Making Tic Tac Toe using C programming language. It is not allowed to use indexing to access the array that represents the tic-tac-toe board. Instead, you are required to use address arithmetic and dereferencing to access it
programming in C. Tic-Tac-Toe is a game where two players alternate putting their mark (either X or O) on a game board until one player wins or there are no spaces available to mark (see Tic-Tac-Toe Wikipedia (Links to an external site.)). In a typical game of tic-tac-toe, the game board is a 3×3 grid and the winner is the first to get 3 of their marks “in a row” either horizontally, vertically, or diagonally. For this assignment, you’ll be completing the program n_in_a_row.c, which processes a file containing the current game state, represented as a 2D grid of Xs and Os. Your task is to verify if the current state of the game board is valid or not.
The game board size will be generalized to use a grid of n rows and n columns. This will require you to work with a dynamically allocated 2D array (heap allocation). The first value in the input file will be the value of n, the board size. Note the total number of Xs plus Os on the board will be in the range of 0 to n*n.
A key objective of this assignment is for you to practice using pointers. To achieve this, you are not allowed to use indexing to access the array that represents the tic-tac-toe board. Instead, you are required to use address arithmetic and dereferencing to access it. Submitting a solution using only indexing to access the tic-tac-toe board will result in a 50% reduction of your score. You may use indexing to access any other arrays that might be used by your program.
You’re welcome to develop the solution in phases. You could first code a solution that uses indexing. Once you have that solution working, you can replace indexing with pointer arithmetic before final testing and submission. If you do this approach, make sure to replace all accesses to your board to use address arithmetic and dereferencing to avoid a penalty.

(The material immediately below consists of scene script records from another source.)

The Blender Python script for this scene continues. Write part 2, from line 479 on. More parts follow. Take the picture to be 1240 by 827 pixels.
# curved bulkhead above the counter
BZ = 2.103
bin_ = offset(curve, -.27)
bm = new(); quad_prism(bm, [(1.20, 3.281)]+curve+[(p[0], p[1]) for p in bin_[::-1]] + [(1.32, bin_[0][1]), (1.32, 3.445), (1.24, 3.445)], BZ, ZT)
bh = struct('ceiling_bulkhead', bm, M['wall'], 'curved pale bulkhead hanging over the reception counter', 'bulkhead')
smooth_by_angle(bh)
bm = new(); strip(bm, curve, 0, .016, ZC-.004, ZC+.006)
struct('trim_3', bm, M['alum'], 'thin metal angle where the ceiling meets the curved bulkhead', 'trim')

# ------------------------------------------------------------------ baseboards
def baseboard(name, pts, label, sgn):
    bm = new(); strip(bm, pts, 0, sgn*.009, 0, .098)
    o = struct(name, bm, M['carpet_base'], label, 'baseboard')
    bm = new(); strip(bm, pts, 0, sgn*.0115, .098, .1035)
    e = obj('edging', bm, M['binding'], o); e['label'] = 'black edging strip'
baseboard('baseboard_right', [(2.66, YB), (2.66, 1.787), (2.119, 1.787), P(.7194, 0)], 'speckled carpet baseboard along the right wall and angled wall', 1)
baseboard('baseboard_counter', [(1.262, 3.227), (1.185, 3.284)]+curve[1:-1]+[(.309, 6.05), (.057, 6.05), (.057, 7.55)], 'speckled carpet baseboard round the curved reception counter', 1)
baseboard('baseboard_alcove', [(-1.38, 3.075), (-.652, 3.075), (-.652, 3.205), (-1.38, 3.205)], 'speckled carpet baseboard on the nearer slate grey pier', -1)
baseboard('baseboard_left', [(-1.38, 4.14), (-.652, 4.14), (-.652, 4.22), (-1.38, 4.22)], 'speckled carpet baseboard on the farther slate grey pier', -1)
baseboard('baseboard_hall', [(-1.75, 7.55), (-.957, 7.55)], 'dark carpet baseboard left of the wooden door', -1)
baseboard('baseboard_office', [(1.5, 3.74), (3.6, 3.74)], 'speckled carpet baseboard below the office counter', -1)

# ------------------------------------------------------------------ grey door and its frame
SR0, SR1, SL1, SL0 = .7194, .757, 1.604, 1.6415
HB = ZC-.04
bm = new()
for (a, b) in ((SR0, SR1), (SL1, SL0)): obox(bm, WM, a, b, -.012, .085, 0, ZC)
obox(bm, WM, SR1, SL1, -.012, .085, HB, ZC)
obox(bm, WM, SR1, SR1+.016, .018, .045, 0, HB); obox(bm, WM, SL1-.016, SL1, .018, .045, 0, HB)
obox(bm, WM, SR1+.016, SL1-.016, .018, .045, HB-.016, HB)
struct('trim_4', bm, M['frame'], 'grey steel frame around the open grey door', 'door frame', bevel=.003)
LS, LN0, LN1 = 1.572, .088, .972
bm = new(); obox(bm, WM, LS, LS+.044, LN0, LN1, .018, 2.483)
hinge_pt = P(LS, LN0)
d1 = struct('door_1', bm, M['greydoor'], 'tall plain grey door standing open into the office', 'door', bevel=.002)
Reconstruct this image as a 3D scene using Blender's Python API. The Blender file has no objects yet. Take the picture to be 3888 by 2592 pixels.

You’re strongly encouraged to use incremental development to code your solution rather than coding the entire solution followed by debugging that entire code. Incremental development adds code in small increments. After each increment is added, you test it to work as desired before adding the next increment of code. Bugs in your code are easier to find since they’re more likely to be in the new code increment rather than the code you’ve already tested.